> _Recorded data_:
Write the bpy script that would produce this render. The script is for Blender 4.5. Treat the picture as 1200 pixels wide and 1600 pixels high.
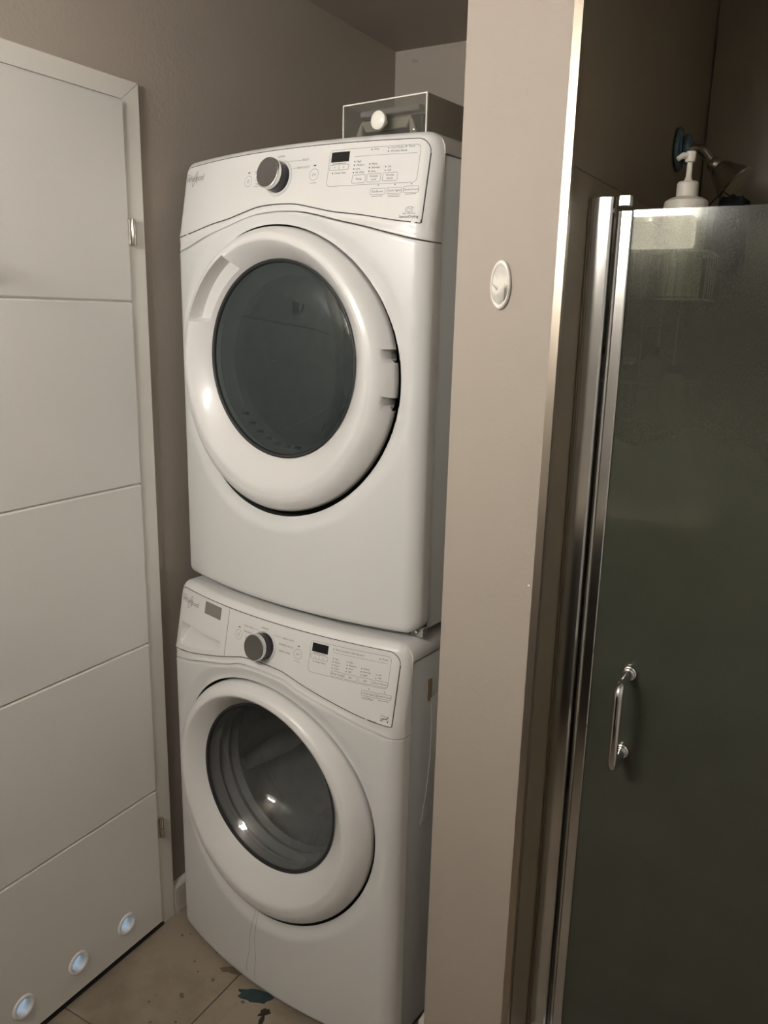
import bpy, bmesh, math, random
import numpy as np
from mathutils import Vector, Matrix
random.seed(7)
for o in list(bpy.data.objects): bpy.data.objects.remove(o, do_unlink=True)
SC = bpy.context.scene
COL = SC.collection
pi = math.pi

# ------------------------------------------------------------------ camera
yaw, pitch, roll, F = .52127, -.23635, .0228, 1270.26
f = Vector((-math.sin(yaw)*math.cos(pitch), math.cos(yaw)*math.cos(pitch), math.sin(pitch)))
r0 = Vector((math.cos(yaw), math.sin(yaw), 0)); u0 = r0.cross(f)
r = math.cos(roll)*r0 + math.sin(roll)*u0; u = -math.sin(roll)*r0 + math.cos(roll)*u0
cd = bpy.data.cameras.new('camera'); cam = bpy.data.objects.new('camera', cd); COL.objects.link(cam)
M = Matrix((r, u, -f)).transposed().to_4x4(); M.translation = Vector((1.38516, -1.43537, 1.61018))
cam.matrix_world = M
cd.sensor_fit = 'HORIZONTAL'; cd.sensor_width = 36; cd.lens = F*36/1200; cd.clip_start = .02
SC.camera = cam

# ------------------------------------------------------------------ world, light, exposure
w = bpy.data.worlds.new('world'); SC.world = w; w.use_nodes = True
w.node_tree.nodes['Background'].inputs[0].default_value = (.05, .06, .075, 1)
w.node_tree.nodes['Background'].inputs[1].default_value = .3
SC.view_settings.view_transform = 'Standard'; SC.view_settings.look = 'None'
SC.view_settings.gamma = 1; SC.view_settings.use_curve_mapping = False
SC.view_settings.exposure = 1.12
LAMP = 34.0          # radiance of the frosted vanity lamp
LAMP_COL = (1.0, .985, .95)
HALL_W = 8.0        # daylight in the hall behind the door
hl = bpy.data.lights.new('hall_daylight', 'AREA'); hl.energy = HALL_W; hl.color = (.62, .80, 1.0); hl.size = .8
ho = bpy.data.objects.new('hall_daylight', hl); COL.objects.link(ho); ho.location = (-.75, -.5, 2.2)

# ------------------------------------------------------------------ materials
def mat(name, col, rough=.5, metal=0., spec=.5, coat=0., noise=0., nscale=20., bump=0., bscale=200., trans=0., emit=None, es=0.):
    m = bpy.data.materials.new(name); m.use_nodes = True
    nt = m.node_tree; b = nt.nodes['Principled BSDF']
    b.inputs['Base Color'].default_value = (*col, 1); b.inputs['Roughness'].default_value = rough
    b.inputs['Metallic'].default_value = metal; b.inputs['Specular IOR Level'].default_value = spec
    b.inputs['Coat Weight'].default_value = coat; b.inputs['Coat Roughness'].default_value = .08
    b.inputs['Transmission Weight'].default_value = trans
    if emit: b.inputs['Emission Color'].default_value = (*emit, 1); b.inputs['Emission Strength'].default_value = es
    tc = nt.nodes.new('ShaderNodeTexCoord')
    if noise:
        n = nt.nodes.new('ShaderNodeTexNoise'); n.inputs['Scale'].default_value = nscale; n.inputs['Detail'].default_value = 5
        nt.links.new(tc.outputs['Object'], n.inputs['Vector'])
        mx = nt.nodes.new('ShaderNodeMixRGB'); mx.blend_type = 'MIX'
        mx.inputs[1].default_value = (*[c*(1-noise) for c in col], 1); mx.inputs[2].default_value = (*[min(1, c*(1+noise)) for c in col], 1)
        nt.links.new(n.outputs['Fac'], mx.inputs[0]); nt.links.new(mx.outputs[0], b.inputs['Base Color'])
    if bump:
        n2 = nt.nodes.new('ShaderNodeTexNoise'); n2.inputs['Scale'].default_value = bscale; n2.inputs['Detail'].default_value = 3
        nt.links.new(tc.outputs['Object'], n2.inputs['Vector'])
        bp = nt.nodes.new('ShaderNodeBump'); bp.inputs['Strength'].default_value = bump; bp.inputs['Distance'].default_value = .002
        nt.links.new(n2.outputs['Fac'], bp.inputs['Height']); nt.links.new(bp.outputs[0], b.inputs['Normal'])
    return m

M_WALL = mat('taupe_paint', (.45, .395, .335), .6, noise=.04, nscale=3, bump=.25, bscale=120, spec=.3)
M_REAR = mat('white_rear_wall', (.72, .71, .70), .5)
M_CEIL = mat('ceiling_paint', (.42, .37, .32), .8, noise=.03, nscale=3, bump=.2, bscale=120, spec=.2)
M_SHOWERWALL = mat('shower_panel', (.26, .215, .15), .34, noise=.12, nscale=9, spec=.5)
M_ENAMEL = mat('white_enamel', (.68, .68, .665), .30, spec=.5, coat=.25, noise=.01, nscale=4)
M_PLASTIC = mat('white_plastic', (.72, .71, .69), .32, spec=.5, coat=.15)
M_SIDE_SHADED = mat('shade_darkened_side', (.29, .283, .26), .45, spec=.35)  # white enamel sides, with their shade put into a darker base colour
M_DOORPAINT = mat('white_door_paint', (.78, .76, .715), .42, bump=.12, bscale=260, spec=.4)
M_TRIMPAINT = mat('white_trim_paint', (.82, .79, .73), .38, spec=.4)
M_SEAM = mat('seam_shadow_gasket', (.03, .03, .03), .8)
M_INK = mat('grey_ink', (.06, .058, .055), .6)
M_INKLT = mat('light_grey_ink', (.22, .215, .21), .6)
M_LOGO = mat('silver_logo', (.15, .147, .143), .4)
M_BLACKGLASS = mat('black_display', (.012, .013, .014), .12, spec=.5)
M_KNOBCAP = mat('knob_face', (.20, .192, .18), .3, metal=.75, noise=.04, nscale=30)
M_KNOBSIDE = mat('knob_side', (.02, .02, .022), .35)
M_CHROME = mat('chrome', (.78, .78, .78), .07, metal=1)
M_ALU = mat('brushed_jamb', (.62, .62, .61), .16, metal=1, noise=.08, nscale=40)
M_TRIMMETAL = mat('satin_corner_trim', (.42, .365, .295), .33, metal=.9)
M_STEEL = mat('drum_steel', (.50, .50, .49), .38, metal=.45, noise=.2, nscale=30)
M_RUBBER = mat('gasket_rubber', (.17, .17, .17), .5)
M_LINER = mat('grey_liner', (.42, .43, .43), .45)
M_LABEL = mat('grey_label', (.26, .25, .23), .45, metal=.3)
M_DARK = mat('dark_plastic', (.02, .02, .02), .6)
M_TAN = mat('tan_tape', (.42, .34, .22), .6)
M_PAPER = mat('white_paper', (.85, .85, .84), .7)
M_PUMP = mat('cream_plastic', (.62, .58, .50), .4)
M_WIRE = mat('white_wire', (.55, .55, .53), .4)
M_POUF = mat('black_mesh', (.008, .008, .009), .9, spec=.08)
M_KNOBWHITE = mat('white_ceramic', (.86, .83, .76), .18, coat=.5)
M_TEAL = mat('teal_spill', (.028, .052, .056), .6, noise=.4, nscale=60)
M_BLACKSPILL = mat('black_spill', (.02, .017, .012), .6)
M_BROWNSPOT = mat('brown_spot', (.15, .115, .08), .7)
M_VENT = mat('vent_plastic', (.80, .80, .79), .35)
M_FLANGE = mat('flare_tinted_flange', (.16, .24, .30), .25, metal=.4)  # bluish cast of the lens flare put into the flange colour
M_NICKEL = mat('aged_nickel', (.62, .57, .50), .16, metal=1, noise=.2, nscale=60)
M_HALL = mat('hall_plaster', (.7, .74, .78), .8)
M_CAB = mat('dark_vanity', (.035, .028, .022), .5)
M_TOWEL = mat('blue_towel', (.10, .14, .26), .9)
M_LAMP = mat('frosted_lamp', (.9, .9, .9), .4, emit=LAMP_COL, es=LAMP)
M_HOUS = mat('lamp_housing', (.72, .66, .56), .5)
M_SHADE = mat('lit_shade', (.9, .85, .75), .5, emit=(1, .90, .74), es=LAMP*.10)

def glassmat(name, tint, gloss_rough=.02, ior=1.5, haze=0., haze_col=(.2, .2, .2), haze_nodes=False):
    m = bpy.data.materials.new(name); m.use_nodes = True; nt = m.node_tree
    for n in list(nt.nodes): nt.nodes.remove(n)
    L = nt.links.new
    out = nt.nodes.new('ShaderNodeOutputMaterial')
    tr = nt.nodes.new('ShaderNodeBsdfTransparent'); tr.inputs[0].default_value = (*tint, 1)
    gl = nt.nodes.new('ShaderNodeBsdfGlossy'); gl.inputs['Roughness'].default_value = gloss_rough; gl.inputs[0].default_value = (.95, .97, .96, 1)
    lw = nt.nodes.new('ShaderNodeLayerWeight'); lw.inputs[0].default_value = .5
    pw = nt.nodes.new('ShaderNodeMath'); pw.operation = 'POWER'; pw.inputs[1].default_value = 5; L(lw.outputs['Facing'], pw.inputs[0])
    fr = nt.nodes.new('ShaderNodeMath'); fr.operation = 'MULTIPLY_ADD'; F0 = ((ior-1)/(ior+1))**2; fr.inputs[1].default_value = 1-F0; fr.inputs[2].default_value = F0; L(pw.outputs[0], fr.inputs[0])
    base = tr.outputs[0]
    if haze:
        df = nt.nodes.new('ShaderNodeBsdfDiffuse'); df.inputs[0].default_value = (*haze_col, 1)
        mh = nt.nodes.new('ShaderNodeMixShader'); mh.inputs[0].default_value = haze
        L(tr.outputs[0], mh.inputs[1]); L(df.outputs[0], mh.inputs[2]); base = mh.outputs[0]
        if haze_nodes:
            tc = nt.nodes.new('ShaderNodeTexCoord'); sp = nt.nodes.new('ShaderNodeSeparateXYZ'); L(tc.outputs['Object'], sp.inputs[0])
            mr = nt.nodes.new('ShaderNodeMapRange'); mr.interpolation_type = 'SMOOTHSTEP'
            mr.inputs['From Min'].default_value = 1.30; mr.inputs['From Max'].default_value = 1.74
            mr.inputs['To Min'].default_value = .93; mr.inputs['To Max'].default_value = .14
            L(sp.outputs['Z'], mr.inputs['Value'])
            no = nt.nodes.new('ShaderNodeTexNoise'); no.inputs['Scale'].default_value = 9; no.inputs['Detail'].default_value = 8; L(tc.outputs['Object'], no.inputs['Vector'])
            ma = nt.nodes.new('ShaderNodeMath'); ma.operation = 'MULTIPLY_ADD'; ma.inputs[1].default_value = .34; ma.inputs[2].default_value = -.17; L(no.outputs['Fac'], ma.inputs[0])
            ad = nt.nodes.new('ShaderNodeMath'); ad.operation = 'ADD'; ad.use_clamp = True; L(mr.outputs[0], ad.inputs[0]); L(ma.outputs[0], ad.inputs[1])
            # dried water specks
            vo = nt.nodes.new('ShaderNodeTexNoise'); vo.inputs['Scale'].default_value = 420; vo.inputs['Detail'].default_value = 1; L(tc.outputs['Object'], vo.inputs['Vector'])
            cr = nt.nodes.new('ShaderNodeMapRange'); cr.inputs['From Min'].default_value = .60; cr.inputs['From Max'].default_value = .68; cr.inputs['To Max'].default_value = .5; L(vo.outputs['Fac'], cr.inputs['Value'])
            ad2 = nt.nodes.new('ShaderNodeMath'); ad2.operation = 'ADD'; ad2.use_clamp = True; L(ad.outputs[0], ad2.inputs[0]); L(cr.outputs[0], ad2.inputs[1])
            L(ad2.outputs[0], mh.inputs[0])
            # fine vertical ripple of the obscure glass
            mp = nt.nodes.new('ShaderNodeMapping'); mp.inputs['Scale'].default_value = (260, 260, 90); L(tc.outputs['Object'], mp.inputs[0])
            n3 = nt.nodes.new('ShaderNodeTexNoise'); n3.inputs['Scale'].default_value = 1; L(mp.outputs[0], n3.inputs['Vector'])
            bp = nt.nodes.new('ShaderNodeBump'); bp.inputs['Strength'].default_value = .5; bp.inputs['Distance'].default_value = .0012; L(n3.outputs['Fac'], bp.inputs['Height']); L(bp.outputs[0], df.inputs['Normal'])
    mx = nt.nodes.new('ShaderNodeMixShader'); L(fr.outputs[0], mx.inputs[0]); L(base, mx.inputs[1]); L(gl.outputs[0], mx.inputs[2]); L(mx.outputs[0], out.inputs[0])
    return m
G_DRYER = glassmat('smoked_glass', (.20, .23, .235), .015, 1.55, haze=.16, haze_col=(.15, .19, .195))
G_BOWL = glassmat('clear_bowl_glass', (.80, .82, .82), .035, 1.5, haze=.10, haze_col=(.30, .30, .29))
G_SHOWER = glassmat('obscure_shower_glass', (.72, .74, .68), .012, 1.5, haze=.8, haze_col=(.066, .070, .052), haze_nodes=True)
G_ACRY = glassmat('clear_acrylic', (.80, .80, .78), .03, 1.5, haze=.14, haze_col=(.24, .23, .21))
M_ACRYEDGE = mat('acrylic_edge', (.85, .82, .74), .3, coat=.4)
M_SMOKE = mat('smoky_acrylic_side', (.34, .315, .27), .2, noise=.08, nscale=20)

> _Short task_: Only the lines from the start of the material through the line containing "pi = math.pi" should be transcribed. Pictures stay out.

> _Output for this exercise_:
Write the bpy script that would produce this render. The script is for Blender 4.5. Treat the picture as 1200 pixels wide and 1600 pixels high.
import bpy, bmesh, math, random
import numpy as np
from mathutils import Vector, Matrix
random.seed(7)
for o in list(bpy.data.objects): bpy.data.objects.remove(o, do_unlink=True)
SC = bpy.context.scene
COL = SC.collection
pi = math.pi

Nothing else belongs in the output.